▽
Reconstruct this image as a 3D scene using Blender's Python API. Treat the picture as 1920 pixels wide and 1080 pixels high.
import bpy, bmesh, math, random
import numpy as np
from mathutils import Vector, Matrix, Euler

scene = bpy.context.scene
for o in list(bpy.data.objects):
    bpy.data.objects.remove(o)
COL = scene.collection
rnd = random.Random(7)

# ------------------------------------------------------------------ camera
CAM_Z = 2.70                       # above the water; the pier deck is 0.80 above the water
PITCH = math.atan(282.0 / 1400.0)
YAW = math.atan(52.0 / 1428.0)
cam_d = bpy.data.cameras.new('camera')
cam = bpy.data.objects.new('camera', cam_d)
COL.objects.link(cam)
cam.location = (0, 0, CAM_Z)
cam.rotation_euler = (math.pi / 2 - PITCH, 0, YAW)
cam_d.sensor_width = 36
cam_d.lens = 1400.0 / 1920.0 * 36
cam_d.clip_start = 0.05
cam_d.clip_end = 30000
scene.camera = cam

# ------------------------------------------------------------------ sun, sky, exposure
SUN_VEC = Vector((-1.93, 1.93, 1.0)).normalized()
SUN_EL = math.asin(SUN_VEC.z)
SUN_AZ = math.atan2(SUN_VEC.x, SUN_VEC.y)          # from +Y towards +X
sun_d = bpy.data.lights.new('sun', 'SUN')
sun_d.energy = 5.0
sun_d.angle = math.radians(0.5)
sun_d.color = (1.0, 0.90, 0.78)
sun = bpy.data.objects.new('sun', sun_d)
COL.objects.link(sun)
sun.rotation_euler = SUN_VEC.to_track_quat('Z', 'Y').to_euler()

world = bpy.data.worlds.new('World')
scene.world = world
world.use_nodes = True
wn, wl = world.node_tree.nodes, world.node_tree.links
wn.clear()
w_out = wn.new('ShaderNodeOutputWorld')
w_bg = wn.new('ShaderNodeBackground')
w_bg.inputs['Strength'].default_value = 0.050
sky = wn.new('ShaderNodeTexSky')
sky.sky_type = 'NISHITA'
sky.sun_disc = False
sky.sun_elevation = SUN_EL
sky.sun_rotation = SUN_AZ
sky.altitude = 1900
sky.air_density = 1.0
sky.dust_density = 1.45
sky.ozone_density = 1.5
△
**PROBLEM**
Return, please, the lines of the data from the first through the line containing "scene.camera = cam", both kept, exactly as they stand and nothing more.

**FULL ANSWER**
Reconstruct this image as a 3D scene using Blender's Python API. Treat the picture as 1920 pixels wide and 1080 pixels high.
import bpy, bmesh, math, random
import numpy as np
from mathutils import Vector, Matrix, Euler

scene = bpy.context.scene
for o in list(bpy.data.objects):
    bpy.data.objects.remove(o)
COL = scene.collection
rnd = random.Random(7)

# ------------------------------------------------------------------ camera
CAM_Z = 2.70                       # above the water; the pier deck is 0.80 above the water
PITCH = math.atan(282.0 / 1400.0)
YAW = math.atan(52.0 / 1428.0)
cam_d = bpy.data.cameras.new('camera')
cam = bpy.data.objects.new('camera', cam_d)
COL.objects.link(cam)
cam.location = (0, 0, CAM_Z)
cam.rotation_euler = (math.pi / 2 - PITCH, 0, YAW)
cam_d.sensor_width = 36
cam_d.lens = 1400.0 / 1920.0 * 36
cam_d.clip_start = 0.05
cam_d.clip_end = 30000
scene.camera = cam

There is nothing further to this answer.